▶ [REQUIRED WORK] Copy each line that contains the string "from".

• • •

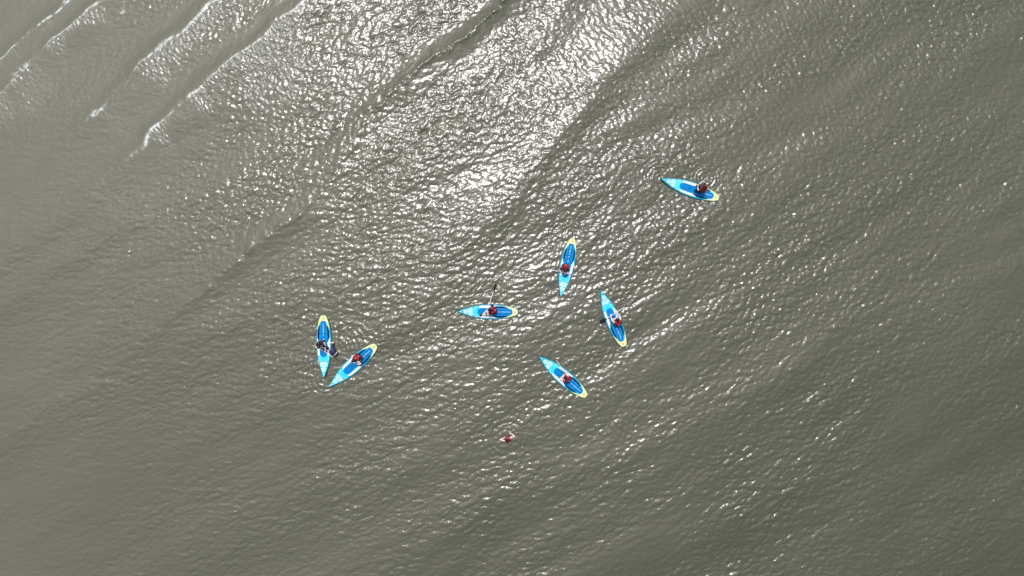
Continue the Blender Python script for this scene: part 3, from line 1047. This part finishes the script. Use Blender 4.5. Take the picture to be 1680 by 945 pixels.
# ------------------------------------------------------------------ PADDLES
def make_paddle():
    root = bpy.data.objects.new('paddle', None); link(root)
    L = 1.72
    V = []; F = []
    tube(V, F, [(x, 0, 0) for x in np.linspace(.02, L - .40, 10)], .0175, 12)
    mesh_obj('shaft', V, F, M['shaft'], root)
    V = []; F = []
    tube(V, F, [(.0, y, 0) for y in np.linspace(-.055, .055, 7)], .018, 10)
    tube(V, F, [(0, 0, 0), (.10, 0, 0)], .021, 10)
    mesh_obj('grip', V, F, M['black'], root)
    V = []; F = []
    prof = [(L - .46, .017, .017), (L - .41, .028, .014), (L - .36, .065, .010), (L - .28, .095, .008), (L - .16, .105, .007), (L - .06, .092, .006), (L - .015, .062, .005), (L, .025, .003)]
    for x, a, t in prof:
        for j in range(12):
            an = 2 * math.pi * j / 12
            V.append((x, a * math.cos(an), t * math.sin(an) + .012 * math.sin((x - L + .46) * 3)))
    for i in range(len(prof) - 1):
        for j in range(12):
            a = i * 12 + j; c = i * 12 + (j + 1) % 12
            F.append((a, c, c + 12, a + 12))
    F.append(tuple(range(12))[::-1]); F.append(tuple((len(prof) - 1) * 12 + j for j in range(12)))
    mesh_obj('blade', V, F, M['blade'], root)
    V = []; F = []
    tube(V, F, [(.62, 0, 0), (.70, 0, 0)], .0205, 10)
    mesh_obj('clamp', V, F, M['grey'], root)
    return root


# key: grip end, blade-side point (photo px, height above the water there), roll, label
PAD = {
    'A': ((1143.0, 306.0, .72), (1160.5, 291.0, .03), 60, 'white paddle dipped into the water by the rider in dark trousers'),
    'B': ((937.5, 450.5, .42), (908, 443.5, .10), 50, 'paddle laid across the lap of the long-haired rider, black blade just off the rail'),
    'C': ((797.0, 515.5, .55), (813.8, 465.5, .08), 62, 'paddle with white shaft and black blade reaching far out over open water'),
    'D': ((1027.8, 502.0, .78), (987.5, 527.5, .08), 8, 'paddle with straight white shaft slanting over its board, broad black blade flat on the water'),
    'E': ((513.0, 564.0, .50), (549.0, 588.0, .04), 55, 'paddle half hidden under the rider in black beside the navy person'),
    'F': ((592.5, 600.0, .50), (566.0, 588.0, .02), 70, 'paddle across the lap of the rider whose board points at another board'),
    'G': ((926.5, 612.0, .95), (915.0, 594.5, .16), 50, 'paddle held upright beside the board nearest the swimmer, black blade at the rail'),
}
pp = make_paddle()
PADM = {}
for i, (k, (a, c, roll, lab)) in enumerate(PAD.items()):
    if i == 0: o = pp
    else:
        o = pp.copy(); COL.objects.link(o)
        for ch in list(pp.children):
            c_ = ch.copy(); COL.objects.link(c_); c_.parent = o
    z0 = POSE[k]['z']
    A = P(a[0], a[1], a[2] + z0); B = P(c[0], c[1], c[2] + z0)
    d = (B - A).normalized()
    o.location = A
    q_ = d.to_track_quat('X', 'Z').to_matrix().to_4x4() @ Matrix.Rotation(math.radians(roll), 4, 'X')
    o.rotation_euler = q_.to_euler()
    tag(o, lab, 'paddle', 'paddles held by the riders')
    PADM[k] = (A, d)

# ------------------------------------------------------------------ riders
CROSS = dict(kneeL=(.32, .26, .17), ankleL=(.31, -.05, .07), toeL=(.25, -.17, .05),
             kneeR=(.32, -.26, .17), ankleR=(.22, .06, .07), toeR=(.15, .17, .05))
KNEEL = dict(kneeL=(.37, .16, .075), ankleL=(-.03, .13, .06), toeL=(-.14, .12, .03),
             kneeR=(.37, -.16, .075), ankleR=(-.03, -.13, .06), toeR=(-.14, -.12, .03), hipz=.21)
STRETCH = dict(kneeL=(.36, .16, .20), ankleL=(.66, .20, .07), toeL=(.80, .24, .10),
               kneeR=(.34, .02, .22), ankleR=(.60, .13, .07), toeR=(.74, .19, .10))
RG = 'riders sitting on the blue paddle boards'


def on_pad(k, t):
    A, d = PADM[k]
    return A + d * t


RID = {
    'A': dict(seat=(1151.5, 312.0), base=KNEEL, hands=(.10, .62), swap=True, trousers=True, legm='cloth_grey', shirt='cloth', sleeve=.9, hair='tail', lean=.18,
              label='rider in dark trousers and red life vest kneeling on the outlying board'),
    'B': dict(seat=(927.0, 436.5), base=CROSS, hands=(.35, .75), swap=False, shirt='cloth', sleeve=.7, hair='long', lean=.38,
              label='rider with long dark hair and red vest, sitting beside a faint ring of ripples'),
    'C': dict(seat=(811.5, 510.5), base=STRETCH, hands=(.16, .62), swap=True, shirt='cloth', sleeve=.8, hair='tail', shoes=True, lean=.40, slean=-.16,
              label='rider in red vest with bare legs stretched forward and black shoes'),
    'D': dict(seat=(1013.5, 531.5), base=CROSS, hands=(.62, 1.0), swap=True, skin='skin', lean=.44, eld=.1,
              label='short-haired rider in red vest seen from behind, holding a white paddle across the board'),
    'E': dict(seat=(527.5, 560.0), base=CROSS, hands=(.50, .85), swap=False, shirt='cloth', sleeve=.85, vest=False, hair='long', lean=.34, slean=.10,
              label='rider in a black top with no life vest, bare legs crossed, beside the navy person'),
    'F': dict(seat=(590.5, 584.0), base=CROSS, hands=(.22, .55), swap=False, hair='bun', lean=.40, eld=.2,
              label='bare-armed rider in red vest cross-legged beside the rider in black'),
    'G': dict(seat=(931.5, 622.0), base=CROSS, hands=(.12, .55), swap=True, lean=.36, eld=.2,
              label='bare-armed rider in red vest sitting on the board nearest the swimmer'),
}
for k, r in RID.items():
    ps = POSE[k]
    org = P(r['seat'][0], r['seat'][1], ps['deck'])
    # deck height right under the seat (the board pitches a little)
    loc = ps['M'].inverted() @ org
    org.z = (ps['M'] @ Vector((loc.x, loc.y, TH + .009))).z
    sp = dict(r['base']); sp.update({a: b_ for a, b_ in r.items() if a not in ('seat', 'base', 'hands', 'swap')})
    sp['org'] = org; sp['yaw'] = ps['yaw']; sp['grip'] = PADM[k][1]
    h1, h2 = on_pad(k, r['hands'][0]), on_pad(k, r['hands'][1])
    sp['handL'], sp['handR'] = (h1, h2) if r['swap'] else (h2, h1)
    # left hand is whichever point lies further to the rider's left
    lfv = Vector((-math.sin(ps['yaw']), math.cos(ps['yaw']), 0))
    if (sp['handL'] - sp['handR']).dot(lfv) < 0:
        sp['handL'], sp['handR'] = sp['handR'], sp['handL']
    sp['group'] = RG
    person(sp)

# swimmer floating upright in the vest
z0 = wz(*P(833, 717)[:2])
org = P(833.6, 719.6, z0 - .34)
yaw = math.radians(118)
HL = P(827.0, 718.5, z0 + .04); HR = P(838.5, 711.5, z0 + .04)
person(dict(org=org, yaw=yaw, hipz=.0, lean=.14, handL=HL, handR=HR, kneeL=(.25, .12, -.28), ankleL=(.05, .14, -.6), toeL=(.15, .14, -.68), eld=-.3,
            k=1.0, kneeR=(.2, -.12, -.3), ankleR=(0, -.14, -.62), toeR=(.1, -.14, -.7), hair='short', gaze=.2, nod=.15,
            label='swimmer in a red life vest alone in the water, arms spread, off any board'))
# person in navy hanging on the rail
ps = POSE['E']; z0 = ps['z']
a_ = P(552.0, 581.5, z0 + .02); b_ = P(538.5, 570.5, z0 + .1)
dirn = (b_ - a_); yaw = math.atan2(dirn.y, dirn.x)
org = Vector((a_.x, a_.y, z0 + .0))
person(dict(org=org, yaw=yaw, hipz=.0, lean=1.22, bulk=1.42, k=1.0, handL=P(538.5, 577.0, z0 + .14), handR=P(540.0, 563.5, z0 + .14), eld=.1,
            kneeL=(-.30, .12, -.22), ankleL=(-.55, .1, -.5), toeL=(-.65, .1, -.5), kneeR=(-.28, -.12, -.25), ankleR=(-.5, -.1, -.55), toeR=(-.6, -.1, -.6),
            vest=False, shirt='cloth_navy', sleeve=.9, hair='short', nod=.05, gaze=.1,
            label='person in a navy shirt half in the water, hanging onto a paddle board'))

• • •

▶ [OUTPUT FOR THIS EXERCISE]
Continue the Blender Python script for this scene: part 3, from line 1047. This part finishes the script. Use Blender 4.5. Take the picture to be 1680 by 945 pixels.
              label='short-haired rider in red vest seen from behind, holding a white paddle across the board'),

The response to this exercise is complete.